Common Questions About Oil Changes
- How often should I change my oil?
- This varies greatly depending on your vehicle's make, model, age, and your driving habits. Modern synthetic oils and engines often allow for longer intervals (e.g., 10,000 miles or once a year). Always refer to your car's owner's manual for the manufacturer's recommended service intervals.
- Can I mix different types of engine oil?
- It's generally not recommended to mix different types or brands of oil, especially conventional with synthetic. While it might not cause immediate damage, it can dilute the beneficial properties of synthetic oil. Stick to the type recommended by your manufacturer.
- What's the difference between conventional, synthetic, and semi-synthetic oil?
- Conventional oil is petroleum-based. Synthetic oil is chemically engineered to have more uniform molecules, offering superior lubrication, stability, and protection, especially in extreme temperatures. Semi-synthetic (or synthetic blend) is a mix of both, offering a balance of performance and cost.
- Do I need to change my oil filter every time I change the oil?
- Yes, absolutely. The oil filter captures contaminants, and if you don't replace it, you're immediately reintroducing those impurities back into your fresh oil, defeating the purpose of the oil change.
- What should I do if I overtighten the sump plug or oil filter?
- Overtightening can strip threads or crack housings, leading to costly repairs.
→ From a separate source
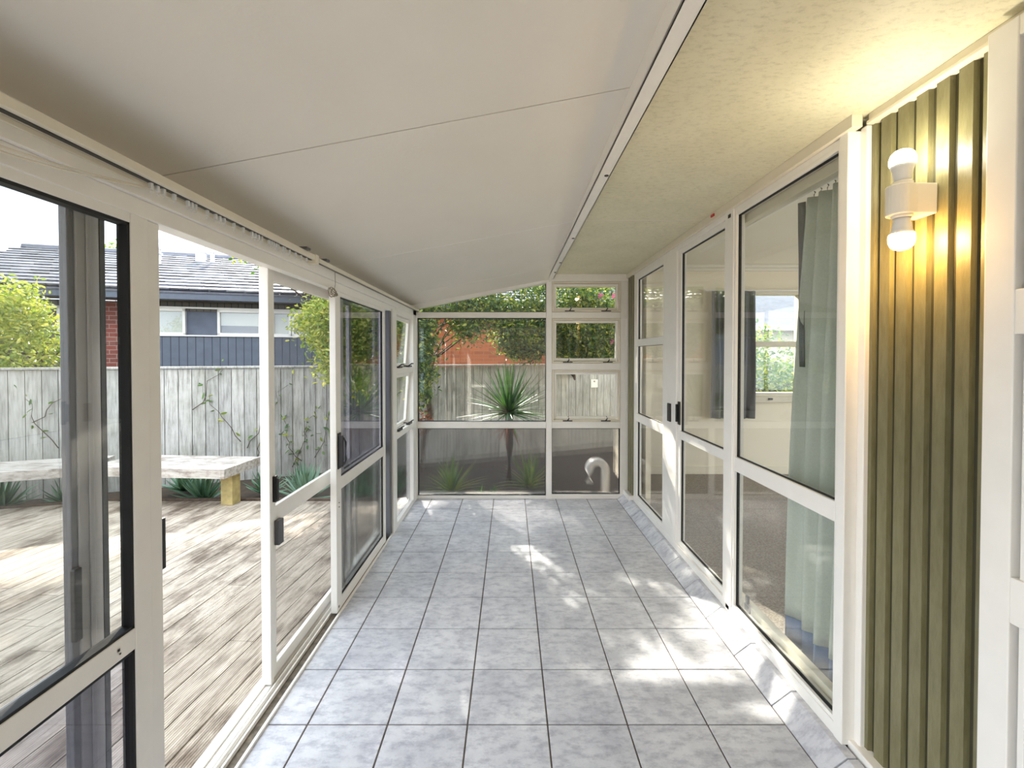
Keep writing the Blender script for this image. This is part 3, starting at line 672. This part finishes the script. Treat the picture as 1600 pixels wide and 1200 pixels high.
curtain(r, 'y', 1.43, 1.72, 2.18, .05, 2.25, 5, .045, ('sage_cloth', 'blue_hem'), hem=.14, seed=2, lean=.12)
m = MB(); vs = []
for j in range(21):
    v = j / 20; z = 1.45 + .79 * v
    for i in range(5):
        u = i / 4; vs.append((1.40 + .012 * math.sin(6 * u + 2 * v), 2.175 + .05 * u * v, z))
m.add(vs, [(j * 5 + i, j * 5 + i + 1, (j + 1) * 5 + i + 1, (j + 1) * 5 + i) for j in range(20) for i in range(4)])
o = build('lining_edge', m, 'grey_cloth', r, smooth=True, label='dark blue grey lining edge'); sd = o.modifiers.new('thickness', 'SOLIDIFY'); sd.thickness = .003
for k in range(10):
    y = 1.74 + k * .045
    m = MB(); m.tube([(1.43, y, 2.245), (1.43, y, 2.262), (1.43 + .006, y, 2.272), (1.43, y, 2.28)], .0025, 6); build('hook', m, 'grey_metal', r)
build('curtain_rail', boxes((1.42, 1.44, 1.71, 3.4, 2.278, 2.298)), 'white_paint', base=(1.43, 2.6, 2.28), bevel=.002, label='white curtain rail inside above the fixed glass light', cat='curtain rail')
r = root('curtain', (2.75, 5.52, .74), 'short charcoal grey curtain drawn left of the carpeted room window', 'curtain')
curtain(r, 'x', 5.55, 2.46, 3.0, .74, 2.30, 5, .03, ('grey_cloth', 'grey_cloth'), hem=.1, seed=5)
build('curtain_rail', boxes((2.40, 3.9, 5.60, 5.62, 2.305, 2.325)), 'white_paint', base=(3.1, 5.6, 2.3), bevel=.002, label='white curtain rail over the carpeted room window', cat='curtain rail')

# near end of the sunroom behind the camera: a glazed end like the far one
m = boxes((-1.06, -.97, NEAR - .05, NEAR, 0, 2.1), (.1, .17, NEAR - .05, NEAR, 0, 2.3), (1.15, 1.3, NEAR - .05, NEAR, 0, 2.35), (-.97, 1.15, NEAR - .05, NEAR, 0, .05), (-.97, 1.15, NEAR - .05, NEAR, .74, .81), (-.97, 1.15, NEAR - .05, NEAR, 1.96, 2.02))
build('wall_near', m, 'white_paint', base=(0, NEAR, 0), bevel=.003, label='white glazed end frame behind the camera', cat='wall', kind=ST)

# ------------------------------------------------------------------ OUTSIDE: ground, deck, fence
build('ground', boxes((-30, 30, -12, 60, GZ - .1, GZ)), 'soil', base=(0, 8, GZ), label='dark garden soil around the deck and below the fence', cat='ground', kind=ST)
m = boxes((-1.2, 1.4, YF + .06, YF + .42, GZ, -.06)); build('trim_8', m, 'concrete', base=(0, 5, -.1), bevel=.008, label='pale concrete kerb just outside the far wall', cat='kerb', kind=ST)
dy = math.radians(4.4)
def deckT(a, b, z):      # a across the boards, b along them
    return (-1.17 + a * math.cos(dy) + b * math.sin(dy), a * -math.sin(dy) + b * math.cos(dy), z)
m = MB(); random.seed(5)
k = 0
def clip_poly(poly, f):
    out = []
    for i in range(len(poly)):
        p, q = poly[i], poly[(i + 1) % len(poly)]; fp, fq = f(p), f(q)
        if fp >= 0: out.append(p)
        if fp * fq < 0: t = fp / (fp - fq); out.append((p[0] + (q[0] - p[0]) * t, p[1] + (q[1] - p[1]) * t))
    return out
cs, sn = math.cos(dy), math.sin(dy)
for i in range(-60, 4):
    a0, a1 = i * .145, i * .145 + .139
    cuts = [-3.5, random.uniform(-1, 1), random.uniform(2.2, 4.2), 6.5]
    for b0, b1 in zip(cuts[:-1], cuts[1:]):
        # local deck frame: x' = a, y' = b ; clip to the deck outline in world
        poly = [(a0, b0 + .002), (a1, b0 + .002), (a1, b1 - .002), (a0, b1 - .002)]
        wx = lambda p: -1.17 + p[0] * cs + p[1] * sn
        wy = lambda p: -p[0] * sn + p[1] * cs
        for f in (lambda p: -1.162 - wx(p), lambda p: 4.93 - wy(p), lambda p: 4.93 + .30 * (wx(p) + 4.4) - wy(p) if True else 1, lambda p: wx(p) + 8.5):
            if len(poly) < 3: break
            poly = clip_poly(poly, f)
        if len(poly) < 3: continue
        m.prism([(p[0], p[1]) for p in poly], 'z', -.022, 0)
o = build('deck', m, 'deck_board', label='weathered grooved timber deck beyond the open left doors', cat='deck', kind=ST)
o.location = (-1.17, 0, DZ); o.rotation_euler = (0, 0, -dy)
build('deck_frame', boxes((-8.4, -1.17, -3, 4.55, GZ, DZ - .03)), 'bark', base=(-4, 1, GZ), label='dark timber substructure under the deck', cat='deck frame', kind=ST)
# edging board of planter
m = MB(); 
for (p, q) in (((-1.2, 4.95), (-4.4, 4.95)), ((-4.4, 4.95), (-8.5, 3.72))):
    dx, dy_ = q[0] - p[0], q[1] - p[1]; L = math.hypot(dx, dy_); ux, uy = dx / L, dy_ / L
    m.box(0, L, -.04, 0, GZ, DZ + .02, T=lambda a, b, z: (p[0] + ux * a - uy * b, p[1] + uy * a + ux * b, z))
build('planter_edge', m, 'bark', base=(-4, 4.9, GZ), bevel=.004, label='dark timber edging board between deck and planting bed', cat='edging', kind=ST)

# fence: one oblique run of palings
fa = math.radians(22.7); FC, FSn = math.cos(fa), math.sin(fa); F0 = (0, 7.84)
def fT(a, b, z): return (F0[0] + a * FC - b * FSn, F0[1] + a * FSn + b * FC, z)    # a along, b away from us
fence = root('fence', fT(0, 0, GZ), 'long weathered grey timber paling fence around the garden', 'fence')
random.seed(11)
m = MB(); a = -11.0
while a < 9:
    w_ = .1445; dz = random.uniform(-.004, .004); m.box(a, a + w_, 0, .018, GZ, 1.335 + dz, T=fT); a += .152
p_ = build('palings', m, 'fence_paling', fence)
build('backing_rail', MB().box(-11, 9, .02, .065, 1.1, 1.19, T=fT).box(-11, 9, .02, .065, .1, .19, T=fT).box(-11, 9, .022, .026, GZ, 1.3, T=fT), 'bark', fence)
build('cap_rail', MB().box(-11, 9, -.03, .06, 1.34, 1.368, T=fT), 'fence_paling', fence, bevel=.003)
# small white card on the fence
cp = (.92 + .0, 0)
a_c = 1.525 * 1.0
xw = (928 - 797) / 708.0; t_ = 7.84 / (1 - xw * math.tan(fa)); a_c = (xw * t_) / FC
m = MB().box(a_c - .075, a_c + .075, -.012, -.002, .92, 1.07, T=fT); m.v  # card
o = build('notice_card', m, 'card', base=fT(a_c, -.01, .92), label='small white card fixed to the fence beyond the far awning window', cat='card')
BASE['card_mark'] = BASE[o.name]
m = MB().box(a_c - .02, a_c + .015, -.014, -.012, 1.02, 1.05, T=fT); build('printed_mark', m, 'pale_bark', o, label='small brown printed mark')

# bench on the deck
def seg_box(m, p, q, inner, outer, z0, z1, ext=0):
    dx, dy_ = q[0] - p[0], q[1] - p[1]; L = math.hypot(dx, dy_); ux, uy = dx / L, dy_ / L
    m.box(-ext, L + ext, inner, outer, z0, z1, T=lambda a, b, z: (p[0] + ux * a - uy * b, p[1] + uy * a + ux * b, z))
bench = root('bench', (-3.6, 4.9, DZ), 'long weathered timber bench angled along the far side of the deck', 'bench')
A_, B_, C_ = (-2.96, 4.645), (-4.45, 4.76), (-7.6, 3.62)
m = MB()
for k in range(4): 
    seg_box(m, B_, A_, .01 + k * .145, .148 + k * .145, .305, .342); seg_box(m, C_, B_, .01 + k * .145, .148 + k * .145, .305, .342)
build('seat_boards', m, 'bench_timber', bench, bevel=.003)
m = MB(); seg_box(m, B_, A_, -.025, .01, .245, .345); seg_box(m, C_, B_, -.025, .01, .245, .345); build('front_rail', m, 'bench_timber', bench, bevel=.003)
m = MB(); dx, dy_ = (A_[0] - B_[0]), (A_[1] - B_[1]); L = math.hypot(dx, dy_); ux, uy = dx / L, dy_ / L
m.box(L, L + .035, -.025, .595, .245, .345, T=lambda a, b, z: (B_[0] + ux * a - uy * b, B_[1] + uy * a + ux * b, z)); build('end_rail', m, 'bench_timber', bench, bevel=.003)
for (pp, uu, ll) in ((B_, (ux, uy), (L - .13, .35)), ):
    for a in ll:
        m = MB().box(a, a + .13, .14, .27, DZ, .305, T=lambda a_, b, z: (pp[0] + uu[0] * a_ - uu[1] * b, pp[1] + uu[1] * a_ + uu[0] * b, z)); build('leg', m, 'pine_post', bench, bevel=.004, label='square yellow pine post')
for a in (1.0,):
    dx2, dy2 = B_[0] - C_[0], B_[1] - C_[1]; L2 = math.hypot(dx2, dy2); u2 = (dx2 / L2, dy2 / L2)
    m = MB().box(a, a + .13, .14, .27, DZ, .305, T=lambda a_, b, z: (C_[0] + u2[0] * a_ - u2[1] * b, C_[1] + u2[1] * a_ + u2[0] * b, z)); build('leg', m, 'pine_post', bench, bevel=.004, label='square yellow pine post')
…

If you suspect you've overtightened, or if you see leaks, it's best to consult a professional mechanic immediately. Using a torque wrench is the best way to prevent this.
Performing your own oil change, including the sometimes-tricky oil filter housing drainage, is a rewarding aspect of vehicle maintenance. By following these detailed steps, prioritising safety, using the correct tools, and understanding the nuances of the process, you can ensure a clean, efficient, and successful oil change. Not only will you save money, but you'll also gain a deeper understanding of your vehicle, contributing significantly to its long-term health and your peace of mind on the road. Remember, a well-maintained engine is a happy engine!